=== DATA PROVIDED ===
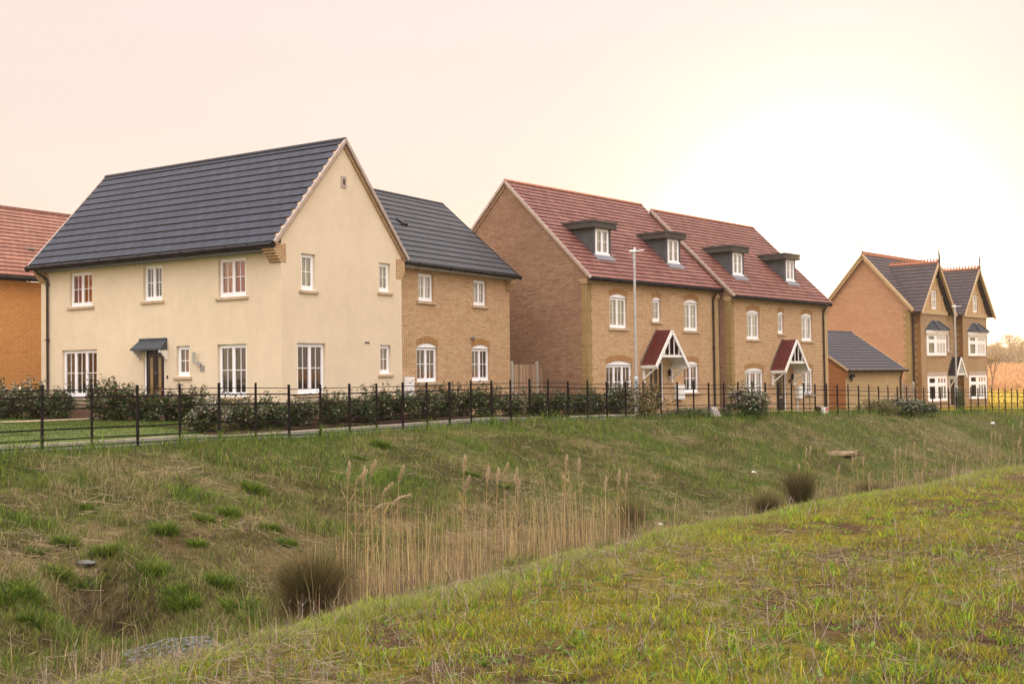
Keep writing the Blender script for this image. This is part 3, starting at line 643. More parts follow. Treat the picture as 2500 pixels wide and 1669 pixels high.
# ---- B and C: three-storey style houses ---------------------------------------
def porch(root,u0,u1,ze_,za,proj,wp=0.,tilemat='tile_dark_red',legs=True,zleg=-.35,wl=None,spin=4,tie=.33):
    """gabled timber porch on the front wall; ridge runs out from the wall"""
    P=Pl((0,wp),(1,0),(0,-1)); uc=(u0+u1)/2; hw=(u1-u0)/2
    m=MB(); S=math.hypot(hw,za-ze_)
    for sg in (-1,1):
        e0=P.p(uc+sg*hw,ze_,0); 
        roof_slope(m,e0,(0,-1,0),proj,Vector((-sg*hw,0,za-ze_)),S,.11,.012,0,.03)
    # serrated flashing where it meets the wall
    k=12
    for sg in (-1,1):
        for i in range(k):
            f=i/k; a=P.p(uc+sg*(hw+.05)*(1-f),ze_+(za-ze_)*f,.012); a2=P.p(uc+sg*(hw+.05)*(1-f),ze_+(za-ze_)*(f+1/k)+.05,.012); b=P.p(uc+sg*(hw+.05)*(1-f-1/k),ze_+(za-ze_)*(f+1/k)+.05,.012)
            m.face([a,b,a2],1)
    po=m.build('porch',[tilemat,'lead_grey'],root)
    b=MB(); o=proj-.02
    for sg in (-1,1):
        p=P.p(uc+sg*(hw+.03),ze_-.09,proj+.01);q=P.p(uc,za-.06,proj+.01); b.bar(p,q,.045,.14,0,(0,0,1))
        P.box(b,*( (u0+.01,u0+.06) if sg<0 else (u1-.06,u1-.01)),ze_-.13,ze_-.0,0,proj)
    tz=ze_+(za-ze_)*tie*.75; th=hw*(1-tie*.75)
    P.box(b,uc-th+.08,uc+th-.08,tz-.05,tz+.05,proj-.05,proj-.005)
    for i in range(spin):
        u=uc-th+2*th*(i+1)/(spin+1); zt=za-(za-ze_)*abs(u-uc)/hw-.12; P.box(b,u-.022,u+.022,tz+.05,zt,proj-.045,proj-.01)
    b.build('bargeboard','white_paint',po)
    for sg in (-1,1): s=MB(); s.prism([P.p(uc+sg*(hw-.05),ze_-.02,0.01),P.p(uc+sg*(hw-.05),ze_-.02,proj-.06),P.p(uc+sg*th*.75,ze_+(za-ze_)*.30,proj-.06),P.p(uc+sg*th*.75,ze_+(za-ze_)*.30,.01)],Vector((0,0,.012))); s.build('porch_lining','white_paint',po)
    if legs:
        for u in (u0+.10,u1-.17):
            g=MB(); P.box(g,u,u+.075,zleg,ze_-.10,.0,.075); P.box(g,u-.01,u+.085,zleg-.03,zleg+.04,0,.09)
            P.box(g,u+.002,u+.073,ze_-.17,ze_-.10,.075,proj-.03)
            g.bar(P.p(u+.0375,zleg+.14,.05),P.p(u+.0375,ze_-.14,proj-.14),.06,.07,0,(1,0,0)); g.build('bracket','white_paint',po)
    return po
def dormer(root,u0,u1,zb,zt,k,slope,z_edge,lab):
    """flat-roofed dormer; front face k behind the wall"""
    P=Pl((0,k),(1,0),(0,-1)); kb=(zt-z_edge)/slope-.3; m=MB()
    zf=z_edge+(k+.3)*slope-.05
    w0,w1,q0,q1=u0+.16,u1-.17,zb+.11,zt-.01
    wall(m,P,[(u0,zf),(u1,zf),(u1,zt),(u0,zt)],[(w0,w1,q0,q1,0)],0,.05)
    for u in (u0,u1):
        m.face([(u,k,zf),(u,kb+.1,zt),(u,k,zt)])
    # apron flashing
    a=(u1-u0)
    z1=z_edge+(k-.22+.3)*slope+.04
    m.hexa([Vector(p) for p in [(u0+.02,k-.24,z1-.03),(u1+.05,k-.24,z1-.03),(u1+.05,k-.005,zf+.06),(u0+.02,k-.005,zf+.06),(u0+.02,k-.24,z1),(u1+.05,k-.24,z1),(u1+.05,k-.004,zf+.10),(u0+.02,k-.004,zf+.10)]],1)
    d=m.build('dormer',['lead_grey','lead_light'],root); d['label']=lab
    s=MB(); s.box(u0-.20,u1+.20,k-.16,kb+.32,zt+.002,zt+.22); s.box(u0-.235,u1+.235,k-.195,kb+.45,zt+.22,zt+.30); s.build('dormer_roof','dormer_slab',d)
    f=MB(); g=MB(); P.box(f,w0+.003,w0+.05,q0,q1,-.05,.01);P.box(f,w1-.05,w1-.003,q0,q1,-.05,.01);P.box(f,w0+.05,w1-.05,q1-.05,q1-.003,-.05,.01);P.box(f,w0-.03,w1+.05,q0-.04,q0+.045,-.05,.05)
    mid=(w0+w1)/2; P.box(f,mid-.012,mid+.012,q0+.045,q1-.05,-.05,.012)
    for a,b in ((w0+.053,mid-.014),(mid+.014,w1-.053)):
        P.box(f,a,a+.045,q0+.045,q1-.05,-.04,.015);P.box(f,b-.045,b,q0+.045,q1-.05,-.04,.015);P.box(f,a+.045,b-.045,q1-.10,q1-.051,-.04,.015);P.box(f,a+.045,b-.045,q0+.046,q0+.10,-.04,.015)
        zc=(q0+q1)/2; P.box(f,a+.045,b-.045,zc-.011,zc+.011,-.02,.006)
        g.face([P.p(a+.045,q0+.1,-.015),P.p(b-.045,q0+.1,-.015),P.p(b-.045,q1-.1,-.015),P.p(a+.045,q1-.1,-.015)])
    f.build('window','upvc',d); g.build('pane','window_glass',d)
    c=MB(); c.face([P.p(w0,q0,-.09),P.p(w1,q0,-.09),P.p(w1,q1,-.09),P.p(w0,q1,-.09)]); c.build('blind','blind_white',d)
def quoin(root,corner,dirs,z0,z1,mat,w1=.30,w2=.25,name='quoin'):
    m=MB(); c=Vector((*corner,0)); i=0; z=z0
    while z<z1-.01:
        h=min(.225,z1-z)-.0
        for k,(d,n) in enumerate(dirs):
            d_=Vector((*d,0));n_=Vector((*n,0)); w=(w1 if (i+k)%2 else w2)
            a=c+n_*.0035; b=a+d_*w
            m.face([(a.x,a.y,z),(b.x,b.y,z),(b.x,b.y,z+h),(a.x,a.y,z+h)],0,[(0,z),(w,z),(w,z+h),(0,z+h)])
        z+=h;i+=1
    m.build(name,mat,root)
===
EXERCISE OBJECTIVE: From the data above, write out everything exactly except the pictures.

ANSWER:
Keep writing the Blender script for this image. This is part 3, starting at line 643. More parts follow. Treat the picture as 2500 pixels wide and 1669 pixels high.
# ---- B and C: three-storey style houses ---------------------------------------
def porch(root,u0,u1,ze_,za,proj,wp=0.,tilemat='tile_dark_red',legs=True,zleg=-.35,wl=None,spin=4,tie=.33):
    """gabled timber porch on the front wall; ridge runs out from the wall"""
    P=Pl((0,wp),(1,0),(0,-1)); uc=(u0+u1)/2; hw=(u1-u0)/2
    m=MB(); S=math.hypot(hw,za-ze_)
    for sg in (-1,1):
        e0=P.p(uc+sg*hw,ze_,0); 
        roof_slope(m,e0,(0,-1,0),proj,Vector((-sg*hw,0,za-ze_)),S,.11,.012,0,.03)
    # serrated flashing where it meets the wall
    k=12
    for sg in (-1,1):
        for i in range(k):
            f=i/k; a=P.p(uc+sg*(hw+.05)*(1-f),ze_+(za-ze_)*f,.012); a2=P.p(uc+sg*(hw+.05)*(1-f),ze_+(za-ze_)*(f+1/k)+.05,.012); b=P.p(uc+sg*(hw+.05)*(1-f-1/k),ze_+(za-ze_)*(f+1/k)+.05,.012)
            m.face([a,b,a2],1)
    po=m.build('porch',[tilemat,'lead_grey'],root)
    b=MB(); o=proj-.02
    for sg in (-1,1):
        p=P.p(uc+sg*(hw+.03),ze_-.09,proj+.01);q=P.p(uc,za-.06,proj+.01); b.bar(p,q,.045,.14,0,(0,0,1))
        P.box(b,*( (u0+.01,u0+.06) if sg<0 else (u1-.06,u1-.01)),ze_-.13,ze_-.0,0,proj)
    tz=ze_+(za-ze_)*tie*.75; th=hw*(1-tie*.75)
    P.box(b,uc-th+.08,uc+th-.08,tz-.05,tz+.05,proj-.05,proj-.005)
    for i in range(spin):
        u=uc-th+2*th*(i+1)/(spin+1); zt=za-(za-ze_)*abs(u-uc)/hw-.12; P.box(b,u-.022,u+.022,tz+.05,zt,proj-.045,proj-.01)
    b.build('bargeboard','white_paint',po)
    for sg in (-1,1): s=MB(); s.prism([P.p(uc+sg*(hw-.05),ze_-.02,0.01),P.p(uc+sg*(hw-.05),ze_-.02,proj-.06),P.p(uc+sg*th*.75,ze_+(za-ze_)*.30,proj-.06),P.p(uc+sg*th*.75,ze_+(za-ze_)*.30,.01)],Vector((0,0,.012))); s.build('porch_lining','white_paint',po)
    if legs:
        for u in (u0+.10,u1-.17):
            g=MB(); P.box(g,u,u+.075,zleg,ze_-.10,.0,.075); P.box(g,u-.01,u+.085,zleg-.03,zleg+.04,0,.09)
            P.box(g,u+.002,u+.073,ze_-.17,ze_-.10,.075,proj-.03)
            g.bar(P.p(u+.0375,zleg+.14,.05),P.p(u+.0375,ze_-.14,proj-.14),.06,.07,0,(1,0,0)); g.build('bracket','white_paint',po)
    return po
def dormer(root,u0,u1,zb,zt,k,slope,z_edge,lab):
    """flat-roofed dormer; front face k behind the wall"""
    P=Pl((0,k),(1,0),(0,-1)); kb=(zt-z_edge)/slope-.3; m=MB()
    zf=z_edge+(k+.3)*slope-.05
    w0,w1,q0,q1=u0+.16,u1-.17,zb+.11,zt-.01
    wall(m,P,[(u0,zf),(u1,zf),(u1,zt),(u0,zt)],[(w0,w1,q0,q1,0)],0,.05)
    for u in (u0,u1):
        m.face([(u,k,zf),(u,kb+.1,zt),(u,k,zt)])
    # apron flashing
    a=(u1-u0)
    z1=z_edge+(k-.22+.3)*slope+.04
    m.hexa([Vector(p) for p in [(u0+.02,k-.24,z1-.03),(u1+.05,k-.24,z1-.03),(u1+.05,k-.005,zf+.06),(u0+.02,k-.005,zf+.06),(u0+.02,k-.24,z1),(u1+.05,k-.24,z1),(u1+.05,k-.004,zf+.10),(u0+.02,k-.004,zf+.10)]],1)
    d=m.build('dormer',['lead_grey','lead_light'],root); d['label']=lab
    s=MB(); s.box(u0-.20,u1+.20,k-.16,kb+.32,zt+.002,zt+.22); s.box(u0-.235,u1+.235,k-.195,kb+.45,zt+.22,zt+.30); s.build('dormer_roof','dormer_slab',d)
    f=MB(); g=MB(); P.box(f,w0+.003,w0+.05,q0,q1,-.05,.01);P.box(f,w1-.05,w1-.003,q0,q1,-.05,.01);P.box(f,w0+.05,w1-.05,q1-.05,q1-.003,-.05,.01);P.box(f,w0-.03,w1+.05,q0-.04,q0+.045,-.05,.05)
    mid=(w0+w1)/2; P.box(f,mid-.012,mid+.012,q0+.045,q1-.05,-.05,.012)
    for a,b in ((w0+.053,mid-.014),(mid+.014,w1-.053)):
        P.box(f,a,a+.045,q0+.045,q1-.05,-.04,.015);P.box(f,b-.045,b,q0+.045,q1-.05,-.04,.015);P.box(f,a+.045,b-.045,q1-.10,q1-.051,-.04,.015);P.box(f,a+.045,b-.045,q0+.046,q0+.10,-.04,.015)
        zc=(q0+q1)/2; P.box(f,a+.045,b-.045,zc-.011,zc+.011,-.02,.006)
        g.face([P.p(a+.045,q0+.1,-.015),P.p(b-.045,q0+.1,-.015),P.p(b-.045,q1-.1,-.015),P.p(a+.045,q1-.1,-.015)])
    f.build('window','upvc',d); g.build('pane','window_glass',d)
    c=MB(); c.face([P.p(w0,q0,-.09),P.p(w1,q0,-.09),P.p(w1,q1,-.09),P.p(w0,q1,-.09)]); c.build('blind','blind_white',d)
def quoin(root,corner,dirs,z0,z1,mat,w1=.30,w2=.25,name='quoin'):
    m=MB(); c=Vector((*corner,0)); i=0; z=z0
    while z<z1-.01:
        h=min(.225,z1-z)-.0
        for k,(d,n) in enumerate(dirs):
            d_=Vector((*d,0));n_=Vector((*n,0)); w=(w1 if (i+k)%2 else w2)
            a=c+n_*.0035; b=a+d_*w
            m.face([(a.x,a.y,z),(b.x,b.y,z),(b.x,b.y,z+h),(a.x,a.y,z+h)],0,[(0,z),(w,z),(w,z+h),(0,z+h)])
        z+=h;i+=1
    m.build(name,mat,root)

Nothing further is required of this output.